The coolest thing about being a candidate for a position that you’re relocating for (minus the thrill of a new city, new people, new life) has got to be a phone interview. I have recently gone through a total of six phone interviews for my newest position, and I’m here to tell you, it’s not scary. I used these tips to prepare, and now I have compiled a list of my own. (Thanks, Penelope, for getting me all squared away!)

  1. Go somewhere quiet. For me, this was my car, for all six interviews. A lot of important business happens in my car, because it’s a quiet place away from the classroom, work and my apartment. I can’t get a good silent spot on campus unless I’m in my car. If I tried to do an interview at work, I’d have servers yelling about medium-rare steaks, which is not the best background noise.
  2. Dress the part, if you want. For me, I’m not comfortable in super-formal business attire. I never have been. So I wore what I am comfortable in, business casual. I wore something that I look great in, I was having a great hair/makeup day, and you could tell. You can hear confidence on the other end.
  3. Have water handy. I get wicked dry mouth when I’m talking for a long time, so I had water handy. I also am prone to little cough-attacks, the little tickle in my throat comes up at the most inopportune times, (think finals in a 1200-seat auditorium… are you SERIOUS?) so I was prepared. But not slurping it. Don’t slurp water, or chew gum, or smoke, etc when you’re on a phone interview.

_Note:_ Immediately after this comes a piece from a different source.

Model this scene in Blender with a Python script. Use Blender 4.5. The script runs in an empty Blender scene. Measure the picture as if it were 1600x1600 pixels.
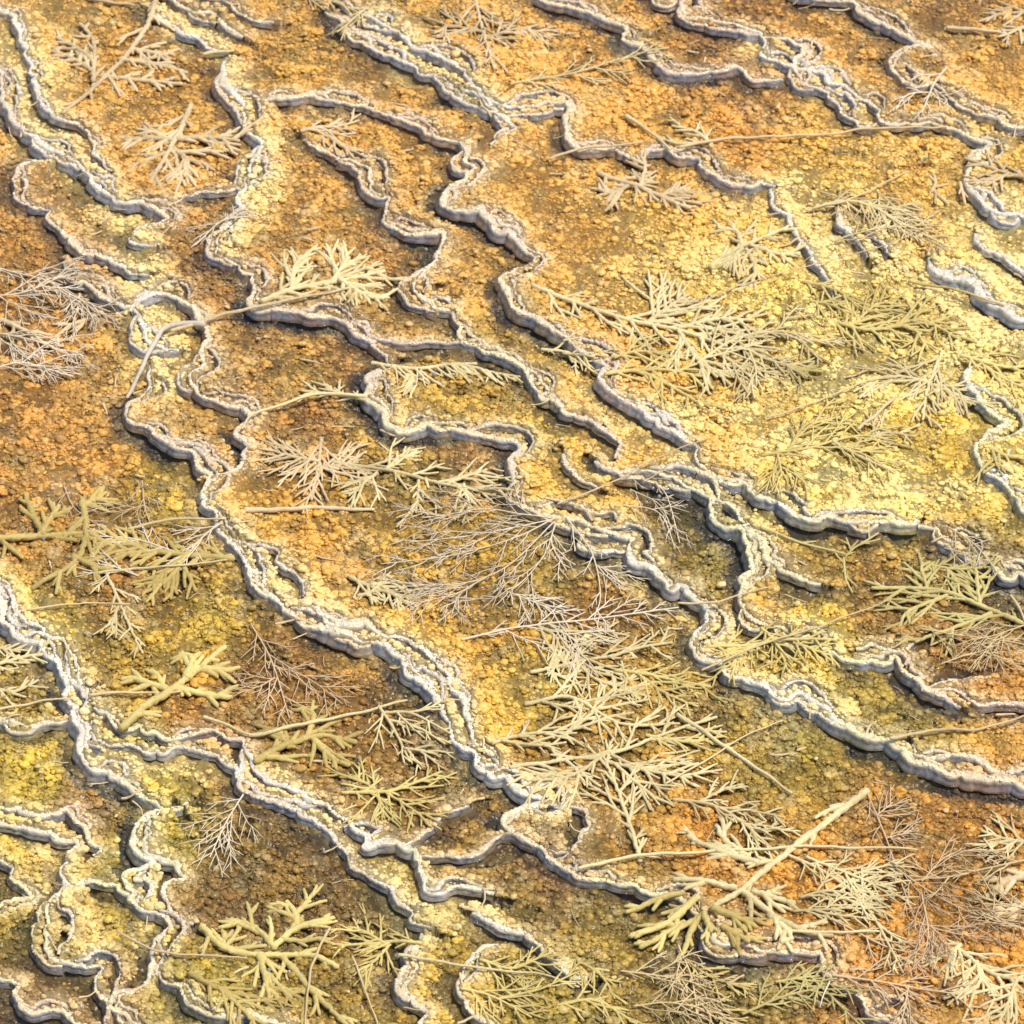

  4. Smile. If you’re smiling, your voice sounds upbeat. Really. It’s a huge difference. Think about when you call a friend and you know they’re upset. It’s the same thing. You can hear emotions.
  5. Don’t be afraid to think about your answers. Yeah the pause will feel like forever since the person on the other end can’t see you thinking as they would if you were face-to-face, but don’t just jump into an answer because you’re afraid of the pause. Believe me, they’d rather wait for an awesome, well-thought-out answer than to hear you ramble while you try to gather your thoughts.
  6. Ask questions. The normal interview rules still apply. Everything you do in an in-person interview needs to be done on the phone, with twice the enthusiasm. Ask questions about the person interviewing you. Make sure your questions are relevant to the conversation. An interview should be about two-way communication, so help facilitate that. Don’t just answer, ask as well.
  7. Follow up. Immediately. The best thing about my iPhone is as soon as I got off the phone with my interviewers, I sent them an email thanking them for the opportunity to learn more about the company and for the experience. Be sure to include something that you found particularly interesting. It shows that you were paying attention.

Do you have any other tips for phone interviews? What is your preferred method of interviewing – in person or on the phone? Do you rock interviews or do they scare you?